Even after it hooks up, the Bugatti doesn’t let up much. At 60 mph, you’re still accelerating harder than gravity. Between 160 and 170 mph, the car accelerates with about 0.4 g of force. Hold the accelerator to the floor for 9.1 seconds and you’ll see 161 mph, a new C/D test record. The half-mile mark passes a mere 5.0 seconds later at 197 mph. At 18.5 seconds, the three-quarter mark goes by at 217 mph. With the wind at its back (we average runs in two directions), the Super Sport hit 222 mph in less than 0.8 mile. Running out of room on the proving ground’s roughly 1.2-mile straight quickly becomes a concern, despite the strength of the giant carbon-ceramic brakes. What kind of speeds could we find with a bit more space?

HIGHS: Quickest car we’ve ever tested, probing its lofty limits is easy, 16 cylinders (16!).

A pencil line drawn in the Mojave sand, Avenue A outside Rosamond, California, appears to be auditioning for a John Ford Western. Discovered by former editor-in-chief Csaba Csere in the 1980s after the section of Sierra High-way previously used for testing became too busy, the road remains lonesome. Ruler straight and mostly devoid of houses, cars, and humans, this spot served as an unofficial test site for years. You can see for miles in each direction, so it’s the perfect place for finding out how fast a car can go. Returning seemed like an appropriate way to mark the end of the Chiron era, even if we’re not here to run.

Things have changed a bit. The six-mile portion formerly used for straight-line testing now skirts the edge of a solar farm on the north side of the road. In the right light, the farm’s mirrored panels shimmer like a sequined dress. Employees regularly rumble by in a Ford F-150, making speed runs impossible. Back in the ’80s, C/D testers befriended the Dennis family, some of the only nearby residents. Possibly starved for entertainment or curious about the cars zooming past, they’d stop by to chat and check out the vehicles. In exchange for their looking the other way as a Porsche 911 Turbo or a Chevrolet Camaro Z/28 ripped by, testers would bring food and drinks, then stay for dinner. We’re not so sure that the solar farm would be as magnanimous if a Bugatti stormed by at Indy 500–qualifying speeds.

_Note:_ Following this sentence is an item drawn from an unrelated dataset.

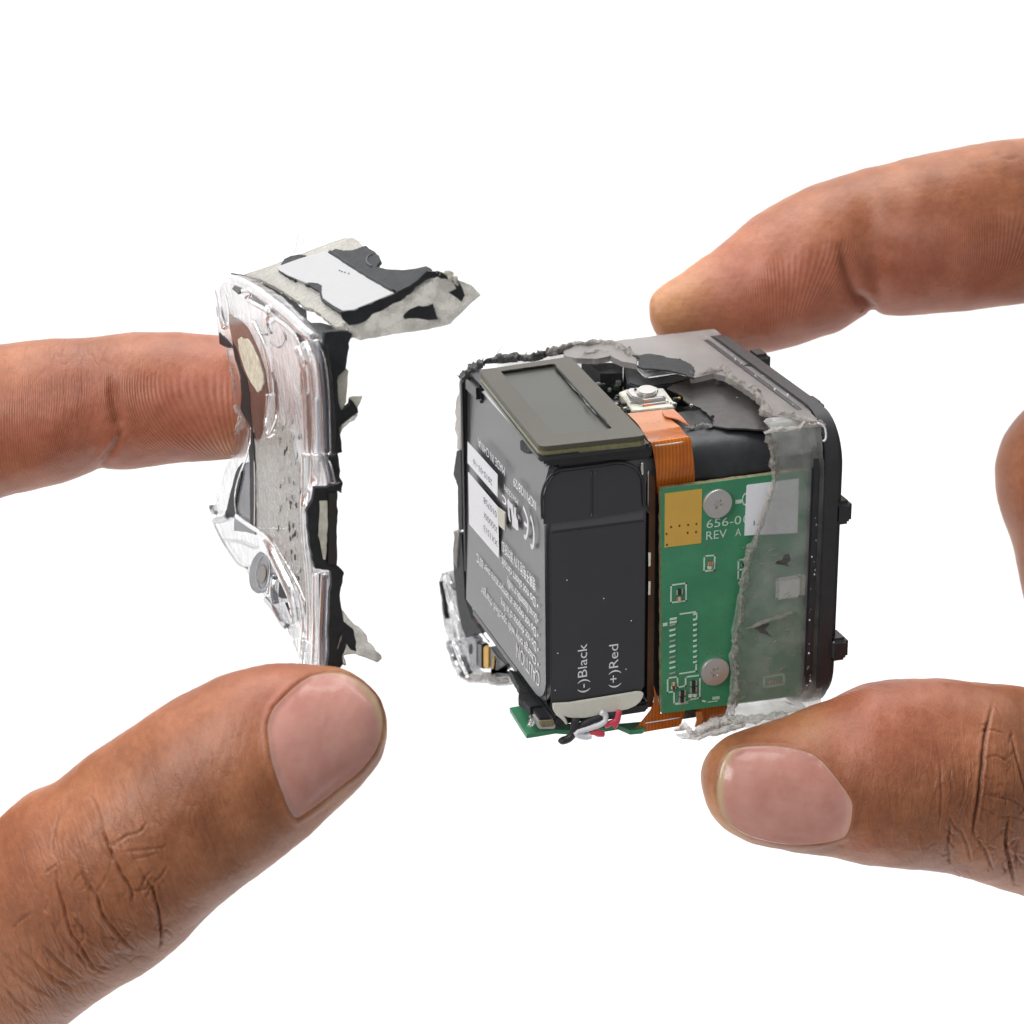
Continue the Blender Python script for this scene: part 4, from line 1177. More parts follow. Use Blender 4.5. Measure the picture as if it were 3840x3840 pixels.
tube('flex_trace_highlight', PL(1, .03, zD([(150, 1635), (300, 1612), (428, 1590)])), .006, M_WHITE, FLX, n=6, sub=2)
box('gap_block', (1.55, .16, -.42), (2.05, .7, -.18), M_DARKGRN, CAMO, bevel=.03)

# --- green circuit board on the side
PCB = empty('circuit_board', '', ''); del PCB['label']; del PCB['category']; PCB.parent = CAMO
YB = -.02
tl, tr_, br_, bl = PL(1, YB, [(2480.5, 1834), (3030, 1762), (3030, 2605), (2482, 2676)])
slab('board', [tl, tr_, br_, bl], 1, .012, M_BOARD, PCB)
slab('board_core', [p + np.array([0, .013, 0]) for p in (tl, tr_, br_, bl)], 1, .075, M_EDGE, PCB, jag=.006, step=.06)
slab('gold_contact', PL(1, YB, i4([(186, 302), (782, 226), (770, 1100), (180, 1172)])), 1, -.004, M_GOLD, PCB)
for q in ((285, 842), (420, 822), (558, 808), (692, 792), (210, 955), (550, 935), (686, 922), (218, 1130)):
    p = D.P(*i4([q])[0], 1, YB - .004)
    loop_slab('contact_hole', [(p[0] + .012 * math.cos(a), p[2] + .014 * math.sin(a)) for a in np.linspace(0, 2 * math.pi, 8, endpoint=False)], 1, p[1], p[1] - .003, M_FLEXDARK, PCB)
def screw(cx, cz, R_, y0):
    """flat washer head screw with a six-lobed socket"""
    S = empty('screw', '', ''); del S['label']; del S['category']; S.parent = PCB
    n = 48
    inner = [(R_ * .30 * (1 + .22 * math.cos(6 * a)) * math.cos(a), R_ * .30 * (1 + .22 * math.cos(6 * a)) * math.sin(a)) for a in np.linspace(0, 2 * math.pi, n, endpoint=False)]
    rings = [(R_, 0), (R_, .030), (R_ * .97, .040), (R_ * .6, .044)]
    V = []; 
    for rr_, h in rings:
        V += [(cx + rr_ * math.cos(a), y0 - h, cz + rr_ * math.sin(a)) for a in np.linspace(0, 2 * math.pi, n, endpoint=False)]
    V += [(cx + u, y0 - .045, cz + w) for u, w in inner]; V += [(cx + u * .9, y0 - .016, cz + w * .9) for u, w in inner]
    V.append((cx, y0 - .006, cz))
    Fc = []
    for q in range(5):
        for k in range(n): Fc.append((q * n + k, q * n + (k + 1) % n, (q + 1) * n + (k + 1) % n, (q + 1) * n + k))
    for k in range(n): Fc.append((5 * n + k, 5 * n + (k + 1) % n, 6 * n))
    o = mesh_obj('screw_head', V, Fc, M_STEEL, S, smooth=True)
    bm = bmesh.new(); bm.from_mesh(o.data); bmesh.ops.recalc_face_normals(bm, faces=bm.faces); bm.to_mesh(o.data); bm.free()
    o.data.polygons.foreach_set('use_smooth', [True] * len(o.data.polygons)); o.data.set_sharp_from_angle(angle=.5)
    return S
for c, rp in ((i4([(1038, 470)])[0], 54), (i5([(995, 812)])[0], 53)):
    p = D.P(*c, 1, YB - .03); q = D.P(c[0] + rp, c[1], 1, YB - .03)
    screw(p[0], p[2], (q[0] - p[0]) * .99, YB)
dX, uZ = (1, 0, 0), (0, 0, 1)
def st(s, a, b, h): text('printed_text', s, D.P(*a, 1, YB), D.P(*b, 1, YB), h, dX, uZ, M_SILK, PCB, lift=.004)
st('656-0', i4([(853, 862)])[0], i4([(1412, 790)])[0], .108)
st('0', i4([(1445, 785)])[0], i4([(1530, 770)])[0], .108)
st('REV', i4([(848, 1050)])[0], i4([(1180, 1005)])[0], .108)
st('A', i4([(1315, 990)])[0], i4([(1410, 976)])[0], .098)
def stroke(pts, w=.018, closed=False, name='silkscreen_line'):
    P = [np.array(p) for p in PL(1, YB - .001, pts)]
    if closed: P.append(P[0])
    bm = bmesh.new()
    for a, b in zip(P[:-1], P[1:]):
        d = (b - a); L = np.linalg.norm(d); d /= L
        a2 = a - d * w / 2; b2 = b + d * w / 2
        s = np.array([-d[2], 0, d[0]]) * w / 2
        vs = [bm.verts.new(tuple(q)) for q in (a2 + s, b2 + s, b2 - s, a2 - s)]
        top = [bm.verts.new(tuple(np.array(v.co) + np.array([0, -.003, 0]))) for v in vs]
        bm.faces.new(top)
        for k in range(4): bm.faces.new([vs[k], vs[(k + 1) % 4], top[(k + 1) % 4], top[k]])
    return bm_obj(name, bm, M_SILK, PCB)
stroke(i4([(822, 1310), (990, 1298)]) + zD([(705, 402), (622, 413)]), closed=True)
stroke(zD([(960, 315), (900, 323), (898, 480), (945, 473)])); stroke(zD([(900, 402), (950, 395)]))
stroke(zD([(358, 525), (478, 508), (478, 650), (356, 665)]), closed=True)
stroke(zD([(432, 757), (564, 738), (564, 795)]))
stroke(i5([(430, 843), (688, 803), (690, 700)]))
stroke(i5([(230, 915), (388, 892), (392, 1062), (518, 1040), (522, 895), (722, 872)])); stroke(i5([(230, 915), (230, 1145), (332, 1128), (334, 1328), (565, 1295), (580, 1262), (745, 1230), (750, 930)]))
stroke(zD([(1205, 620), (1205, 475), (1400, 440)])); stroke(zD([(1205, 620), (1420, 590)])); stroke(zD([(1105, 1345), (1105, 1265), (1265, 1240), (1265, 1320)]), closed=True)
stroke(i5([(800, 1280), (830, 1288)]), w=.02); stroke(i5([(880, 1300), (1030, 1280)]), w=.01); 
for k in range(3): stroke(i5([(955, 1222 + k * 16), (1060, 1212 + k * 16)]), w=.008)
stroke(i5([(340, 1340), (560, 1322)]), w=.006); stroke(i4([(1350, 436), (1395, 430)]), w=.045); stroke(i5([(180, 52), (200, 48)]), w=.04)
st('C', i4([(1420, 505)])[0], i4([(1530, 490)])[0], .17)
for k in range(12):    # rows of solder pads
    x0, y0 = 300, 50 + k * 86.5
    if k < 10:
        a, b = (x0 - 45, y0 + 12), (x0 + 58, y0 - 12)
        slab('solder_pad', PL(1, YB, i5([(a[0], a[1] - 14), (b[0], b[1] - 14), (b[0] - 8, b[1] + 16), (a[0] + 4, a[1] + 16)])), 1, -.010, M_SILK if k % 3 else M_STEEL, PCB, bevel=.003)
for k in range(-3, 10):
    y0 = 50 + k * 86.0
    if -2 <= k <= 7:
        slab('solder_pad', PL(1, YB, i5([(635, y0 - 6), (706, y0 - 22), (690, y0 + 14), (640, y0 + 24)])), 1, -.010, M_SILK, PCB, bevel=.003)
for k in range(2): 
    slab('solder_pad', PL(1, YB, zD([(350 - k * 0, 790 + k * 26), (404, 782 + k * 26), (398, 798 + k * 26), (345, 806 + k * 26)])), 1, -.010, M_SILK, PCB)
def chip(cx, cy, s, conv, mats=(M_BLACK, M_STEEL)):
    p = D.P(*conv([(cx, cy)])[0], 1, YB)
    box('component', (p[0] - s * .6, YB - .03, p[2] - s), (p[0] + s * .6, YB, p[2] + s), mats[0], PCB, bevel=.005)
    for q in (-1, 1):
        box('component_terminal', (p[0] + q * s * .95 - s * .3, YB - .022, p[2] - s * .95), (p[0] + q * s * .95 + s * .3, YB, p[2] + s * .95), mats[1], PCB, bevel=.004)
chip(670, 348, .026, zD, (M_FLEXPLAIN, M_STEEL)); chip(668, 378, .022, zD, (M_CREAM, M_SILK)); chip(422, 575, .032, zD); chip(420, 632, .024, zD, (M_CREAM, M_FLEXPLAIN)); chip(935, 360, .02, zD)
for q in ((640, 990), (640, 1095), (460, 1150), (455, 1255)): chip(*q, .034, i5)
for q in ((595, 1190), (665, 1185)): chip(*q, .02, i5, (M_CREAM, M_SILK))
chip(320, 1000, .022, i5, (M_CREAM, M_FLEXPLAIN)); chip(320, 1060, .022, i5, (M_FLEXDARK, M_CREAM)); chip(1160, 1305, .02, zD, (M_FLEXPLAIN, M_CREAM)); chip(1205, 1300, .02, zD, (M_FLEXPLAIN, M_CREAM))
lamp_p = D.P(*zD([(1310, 530)])[0], 1, YB)
box('metal_component', (lamp_p[0] - .19, YB - .07, lamp_p[2] - .14), (lamp_p[0] + .12, YB, lamp_p[2] + .14), M_CHROME, PCB, bevel=.03)
box('component_base', (lamp_p[0] + .125, YB - .04, lamp_p[2] - .13), (lamp_p[0] + .19, YB, lamp_p[2] + .12), M_CREAM, PCB, bevel=.006)
slab('board_label', PL(1, YB - .003, i4([(1520, 162)]) + i6([(860, 50), (842, 765)]) + i4([(1465, 978), (1500, 185)])), 1, -.005, M_LABEL, PCB)
text('printed_text', '1.', D.P(*i4([(1612, 815)])[0], 1, YB - .008), D.P(*i4([(1680, 806)])[0], 1, YB - .008), .06, dX, uZ, M_INK, PCB)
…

Governed to 273 mph, the Super Sport gets the carbon-fiber bodywork of the 300-mph Chiron Super Sport 300+. A longer tail, the most obvious difference, gives the car a lower, almost lithe look. Cheese-grater-like perforations on the front fenders nod to the Bugatti EB110 Super Sport of the 1990s. Engine tuning and the new turbos are responsible for the 99-hp improvement over the base Chiron, and the redline rises from 6500 to 7100 rpm. The changes sound minor, but the W-16 is now more melodious. The 88-decibel sound it puts out at full whack is deeper and richer. Of course, the Chiron runs through the first couple of gears so fast—100 mph passes in just 4.1 seconds—that you only hear it start to work beyond 100 mph.

LOWS: The letters we’ll get complaining about the price, an era coming to a close.

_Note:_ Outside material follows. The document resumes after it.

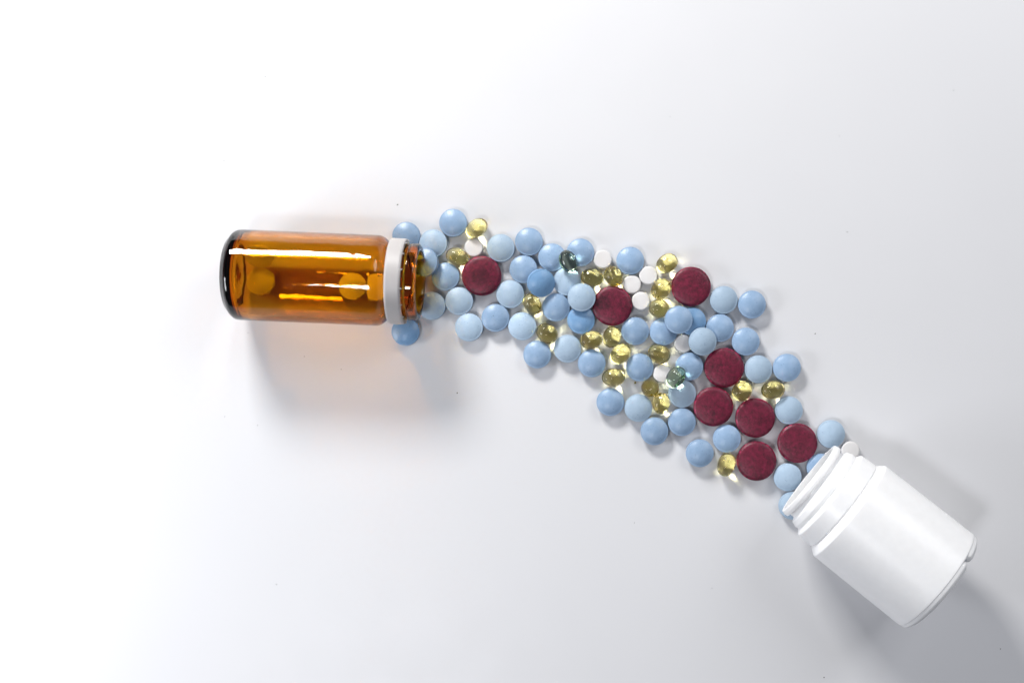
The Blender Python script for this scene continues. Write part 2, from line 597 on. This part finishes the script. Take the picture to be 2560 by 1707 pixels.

A 1578-hp engine will make anything, even the 4587-pound Super Sport, seem as light as a Mazda Miata. But remarkably, the Chiron loves to turn. Light and fluid steering, a carbon-fiber structure that’s unfazed by everything short of an off-road trail, and 1.05 g’s of grip on the skidpad make for a multimillion-dollar car that’s as at home in the canyons as it is flossing outside Nobu. Get a little stupid with the throttle in the middle of a corner and the engine’s tectonic energy will send you slip-sliding. As the rear end begins to rotate and wants to overtake the front, you become conscious of the mass of the giant engine and gearbox. The handling is neither snappy nor threatening, which sounds odd considering you’re cornering at over 1.00 g in something as heavy as a Ford Explorer. It’s yet another way the Bugatti makes the insane seem sane.

Though we beg for more time, this version of the Chiron will be the last, a parting shot before electric motors join in on the fun. What comes next will probably outperform our $4,301,450-as-tested Chiron, but there’s something captivating about an unapologetic nonhybrid 16-cylinder engine with 64 valves and four turbos. There’s no denying the next version will better answer the question of how to go really, really fast. But doing things the hard way—the old way, the slightly stupid way—is something we’ll remember about both the Chiron Super Sport and testing on Avenue A.